T. DURKINS: Had we had to search out that alternative, we would have spent somewhere between $10,000 to $15,000.

J. DURKINS: I don't think that the average small business owner, a B&B like this, could afford to do this.

LEMPERT: And that's the root of the problem. Denitrifying septic systems can cost $5,000 more than standard technology, and while Cape residents want their bay to be clean they aren't necessarily willing to pay for it. Ironically, the new technology could allow developers to pack even more houses and people onto the land. That's because many of the towns along the Cape regulate housing density by limiting septic emissions. So officials at the Waquoit Bay Reserve are encouraging communities to revamp their zoning regulations to give added protection to threatened areas.

(Splashing water)

LEMPERT: Researchers at the reserve are also working on other ways to revive eel grass beds. They're buying and conserving undeveloped land, allowing natural vegetation to help absorb excess nitrogen. Over the past 10 years, environmental groups have tried several times unsuccessfully to raise public funds to buy and set aside more open space. A new effort is currently underway in towns up and down the Cape. But even if voters approve the plan this time around, Christine Gault, head of the Waquoit Bay research reserve, cautions the problem of disappearing eel grass won't be solved overnight.

GAULT: Even if we stopped all the nitrogen loading today, if we stopped every house and every lawn, there is still lots of nitrogen in the groundwater, making its way down to the bay. A hundred years' worth.

(Lapping surf; fade to ambient conversation and boat horns)

LEMPERT: Families squeeze into wooden tables and benches at the Falmouth Clam Shack, gobbling down steaming platters of fried bellies and strips.
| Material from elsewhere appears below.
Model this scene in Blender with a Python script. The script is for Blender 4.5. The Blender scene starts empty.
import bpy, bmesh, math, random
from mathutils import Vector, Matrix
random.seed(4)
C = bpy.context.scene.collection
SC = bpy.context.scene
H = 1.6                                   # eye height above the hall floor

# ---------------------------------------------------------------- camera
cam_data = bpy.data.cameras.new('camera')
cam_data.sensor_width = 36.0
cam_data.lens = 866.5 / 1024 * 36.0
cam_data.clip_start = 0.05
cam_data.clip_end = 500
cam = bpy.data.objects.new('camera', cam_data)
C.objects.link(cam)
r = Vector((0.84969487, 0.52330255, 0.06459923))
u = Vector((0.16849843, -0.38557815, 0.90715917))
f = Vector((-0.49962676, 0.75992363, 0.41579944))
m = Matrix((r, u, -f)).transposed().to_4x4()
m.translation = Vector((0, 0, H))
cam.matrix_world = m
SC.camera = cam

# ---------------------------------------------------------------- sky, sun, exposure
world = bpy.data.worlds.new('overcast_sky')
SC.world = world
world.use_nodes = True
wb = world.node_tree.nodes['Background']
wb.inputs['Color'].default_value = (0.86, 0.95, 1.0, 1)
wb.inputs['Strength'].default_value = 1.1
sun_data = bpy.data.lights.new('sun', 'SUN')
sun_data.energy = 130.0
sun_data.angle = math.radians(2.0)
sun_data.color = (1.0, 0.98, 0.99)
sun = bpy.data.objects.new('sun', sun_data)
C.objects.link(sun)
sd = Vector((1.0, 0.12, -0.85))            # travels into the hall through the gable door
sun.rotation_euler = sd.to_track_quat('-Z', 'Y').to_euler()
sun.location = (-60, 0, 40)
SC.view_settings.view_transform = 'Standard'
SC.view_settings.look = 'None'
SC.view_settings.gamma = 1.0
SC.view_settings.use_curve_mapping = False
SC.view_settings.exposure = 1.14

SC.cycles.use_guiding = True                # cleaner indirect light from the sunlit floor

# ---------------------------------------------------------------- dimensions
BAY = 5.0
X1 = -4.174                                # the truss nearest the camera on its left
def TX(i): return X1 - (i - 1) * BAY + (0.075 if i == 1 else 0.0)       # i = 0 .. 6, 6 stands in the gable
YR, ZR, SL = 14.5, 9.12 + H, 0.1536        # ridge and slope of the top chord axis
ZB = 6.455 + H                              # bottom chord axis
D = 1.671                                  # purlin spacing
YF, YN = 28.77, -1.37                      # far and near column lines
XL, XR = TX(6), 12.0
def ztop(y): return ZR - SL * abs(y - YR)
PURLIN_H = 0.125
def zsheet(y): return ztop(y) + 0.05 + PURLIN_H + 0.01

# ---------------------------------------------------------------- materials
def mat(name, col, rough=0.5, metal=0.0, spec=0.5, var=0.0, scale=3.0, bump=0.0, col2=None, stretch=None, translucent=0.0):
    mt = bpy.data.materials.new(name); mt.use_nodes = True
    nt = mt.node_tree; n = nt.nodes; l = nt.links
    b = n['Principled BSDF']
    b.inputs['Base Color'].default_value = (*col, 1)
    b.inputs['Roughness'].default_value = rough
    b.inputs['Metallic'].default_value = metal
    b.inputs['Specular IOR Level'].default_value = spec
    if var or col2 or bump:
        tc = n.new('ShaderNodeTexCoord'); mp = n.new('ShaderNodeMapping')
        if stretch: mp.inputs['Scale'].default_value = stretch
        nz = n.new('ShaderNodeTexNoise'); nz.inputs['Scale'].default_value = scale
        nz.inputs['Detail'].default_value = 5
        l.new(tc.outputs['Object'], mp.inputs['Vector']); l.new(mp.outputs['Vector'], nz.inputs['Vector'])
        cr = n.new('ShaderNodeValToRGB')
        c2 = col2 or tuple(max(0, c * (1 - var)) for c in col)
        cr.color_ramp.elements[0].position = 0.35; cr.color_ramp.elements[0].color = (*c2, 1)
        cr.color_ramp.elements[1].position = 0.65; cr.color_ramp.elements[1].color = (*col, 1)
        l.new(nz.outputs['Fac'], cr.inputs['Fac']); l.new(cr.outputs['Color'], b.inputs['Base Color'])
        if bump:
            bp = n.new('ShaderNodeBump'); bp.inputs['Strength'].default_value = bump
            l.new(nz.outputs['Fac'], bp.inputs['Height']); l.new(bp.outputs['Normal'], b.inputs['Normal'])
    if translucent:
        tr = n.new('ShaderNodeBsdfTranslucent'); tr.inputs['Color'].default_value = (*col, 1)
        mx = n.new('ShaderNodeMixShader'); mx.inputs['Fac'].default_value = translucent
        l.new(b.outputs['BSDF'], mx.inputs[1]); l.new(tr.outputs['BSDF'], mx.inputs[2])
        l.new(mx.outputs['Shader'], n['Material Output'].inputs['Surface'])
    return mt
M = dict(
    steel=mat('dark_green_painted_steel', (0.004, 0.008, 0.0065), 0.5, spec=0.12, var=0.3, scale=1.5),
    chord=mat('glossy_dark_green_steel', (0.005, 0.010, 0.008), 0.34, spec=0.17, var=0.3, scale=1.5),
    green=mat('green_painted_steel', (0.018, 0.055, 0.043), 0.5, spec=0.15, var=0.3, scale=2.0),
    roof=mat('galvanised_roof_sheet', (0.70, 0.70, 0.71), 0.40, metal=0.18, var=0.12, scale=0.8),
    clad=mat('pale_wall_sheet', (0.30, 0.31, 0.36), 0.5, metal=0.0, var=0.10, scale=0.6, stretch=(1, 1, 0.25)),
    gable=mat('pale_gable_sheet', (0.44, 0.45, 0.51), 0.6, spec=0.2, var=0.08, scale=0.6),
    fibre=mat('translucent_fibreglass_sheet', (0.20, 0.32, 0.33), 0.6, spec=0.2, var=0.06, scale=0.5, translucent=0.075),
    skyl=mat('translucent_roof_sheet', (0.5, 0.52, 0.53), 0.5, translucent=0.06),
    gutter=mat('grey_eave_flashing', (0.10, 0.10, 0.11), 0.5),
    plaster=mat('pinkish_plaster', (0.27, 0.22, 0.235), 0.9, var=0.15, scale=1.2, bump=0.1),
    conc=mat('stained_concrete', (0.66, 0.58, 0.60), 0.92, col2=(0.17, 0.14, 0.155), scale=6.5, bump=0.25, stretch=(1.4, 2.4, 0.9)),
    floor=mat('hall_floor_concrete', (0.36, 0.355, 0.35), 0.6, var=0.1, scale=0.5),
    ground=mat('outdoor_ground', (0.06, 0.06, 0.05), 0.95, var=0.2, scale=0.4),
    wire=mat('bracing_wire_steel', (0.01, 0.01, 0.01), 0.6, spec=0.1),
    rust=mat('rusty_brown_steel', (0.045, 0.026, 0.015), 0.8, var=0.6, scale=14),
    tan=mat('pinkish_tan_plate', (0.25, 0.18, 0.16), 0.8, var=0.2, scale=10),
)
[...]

It's good food like this and the picturesque view of sailboats and gulls that keeps drawing tourists and permanent residents to the area. But it's this very crush of people that's putting the Cape's beaches and seafood at risk. As researchers work to improve the view from under the water's surface, the question remains: How much are people willing to give up to bring back the eel grass and restore the estuary? For Living on Earth, I'm Liz Lempert.